Review: York Early Music Festival: I Fagiolini in Monteverdi’s Orfeo, Sir Jack Lyons Concert Hall, University of York, July 5
FORTY-TWO years into its existence, York Early Music Festival has chalked up a first: opera. Puppet opera, indeed, in Monteverdi’s great ‘favola in musica’ Orfeo.
It made a stunning opener to the 2019 festival and was rapturously received by an overflowing house.
I Fagiolini, led by Robert Hollingworth, here burnished its already huge reputation for dramatising Monteverdi’s madrigals.
With its soloists and orchestra augmented by the English Cornett & Sackbut Ensemble and nine singers from the University of York, this memorable evening was directed by Thomas Guthrie. In truth, these forces were so well-drilled that they barely needed a conductor at all.
The puppets representing Orpheus and Euridice were dressed in white and held on a short rod by the soloists, Matthew Long and Jenni Harper respectively, with assistance in moving limbs from puppeteers Alex Newton and Laura Caldow.
All the remaining singers held identical masks, with shawls draped over their arms to represent torsos. Under Natalie Rowland’s discreet lighting, and with all the live performers in black, these white masks quickly caught the eye, so that the humans behind them soon faded from view.

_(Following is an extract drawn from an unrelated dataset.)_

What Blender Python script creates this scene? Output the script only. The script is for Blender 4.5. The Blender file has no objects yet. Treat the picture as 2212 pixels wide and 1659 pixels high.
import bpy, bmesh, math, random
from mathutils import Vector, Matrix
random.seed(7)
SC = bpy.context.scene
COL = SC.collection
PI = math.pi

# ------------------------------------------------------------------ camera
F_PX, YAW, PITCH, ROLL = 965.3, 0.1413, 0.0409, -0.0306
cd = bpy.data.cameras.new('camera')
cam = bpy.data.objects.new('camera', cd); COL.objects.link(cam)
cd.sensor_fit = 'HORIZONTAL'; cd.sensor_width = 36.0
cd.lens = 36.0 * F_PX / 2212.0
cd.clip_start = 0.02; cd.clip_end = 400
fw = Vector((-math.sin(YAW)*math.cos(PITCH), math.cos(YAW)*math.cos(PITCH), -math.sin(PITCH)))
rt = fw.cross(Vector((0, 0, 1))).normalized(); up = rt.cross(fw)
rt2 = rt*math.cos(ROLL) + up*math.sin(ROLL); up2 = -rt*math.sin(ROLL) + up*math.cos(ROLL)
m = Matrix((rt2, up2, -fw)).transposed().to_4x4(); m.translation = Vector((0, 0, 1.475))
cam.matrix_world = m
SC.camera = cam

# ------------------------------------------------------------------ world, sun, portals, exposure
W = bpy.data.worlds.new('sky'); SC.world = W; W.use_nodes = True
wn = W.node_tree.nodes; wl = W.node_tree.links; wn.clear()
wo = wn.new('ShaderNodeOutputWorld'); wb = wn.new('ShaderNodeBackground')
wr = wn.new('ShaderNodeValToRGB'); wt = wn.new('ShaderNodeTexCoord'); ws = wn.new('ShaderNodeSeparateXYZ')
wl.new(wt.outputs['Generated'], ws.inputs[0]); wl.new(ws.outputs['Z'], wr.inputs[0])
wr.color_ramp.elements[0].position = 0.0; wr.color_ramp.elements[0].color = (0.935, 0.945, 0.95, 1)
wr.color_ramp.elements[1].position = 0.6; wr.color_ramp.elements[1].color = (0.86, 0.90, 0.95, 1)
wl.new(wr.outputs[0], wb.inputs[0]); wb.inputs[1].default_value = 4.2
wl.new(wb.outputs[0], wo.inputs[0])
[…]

The action was confined to a great H-shaped stage, with the players seated within its arms, which were linked by a catwalk towards the audience. Long’s intense Orpheus was tirelessly energetic, with Harper’s sweet-toned Euridice an engaging contrast.
There were useful cameos from Ciara Hendrick as Music, Christopher Adams as Charon and Charles Gibbs as Pluto.
Echo effects from the foyer and processions through the aisles further swept the audience into the action. The orchestra was crisp, lively and succulent; the brass was thrilling. Sensational. More opera, please.
Martin Dreyer
Review: York Early Music Festival, Alamire, St Michael le Belfrey, York, July 6
ALAMIRE presented a fascinating cross-section of the unaccompanied choral output of Tudor composer Thomas Tallis.
Their director David Skinner, a considerable Tallis scholar, selected an illuminating programme highlighting Tallis’s consummate response to the constantly changing religious landscape of the period.
In the first half, works with Latin texts such as the opening Videte Miraculum proved Tallis’s mastery of polyphony, while the simpler, lilting, homophonic O Nata Lux was equally effective.
Reduced from the sonic splendour of Alamire’s full complement of 12 voices, only five blended beautifully for In Ieiunio Et Fletu. Miserere Nostri –_despite its compositional ingenuity described by Skinner – sounded harmonious and totally natural.
After the interval, everything was in English. The early Gaude Gloriosa was recently discovered by Skinner to also accommodate the more forthright, pugnacious words of See, Lord And Behold, by Catherine Parr, Henry VIII’s last queen. The choir gave this their all: it was refreshing to hear this piece delivered with such gusto!
Several works influenced by the Anglicising zeal and pious austerity of Edward VI were also here, like the moving, quiet sophistication of O Lord, In Thee Is All My Trust.
Required to provide church music for the radically different conceptions of all four monarchs from Henry VIII to Elizabeth I, Tallis had to re-invent and adapt his art many times. This enjoyable traversal of his output thus admirably suited the theme of this year’s York Early Music Festival: “Innovation”.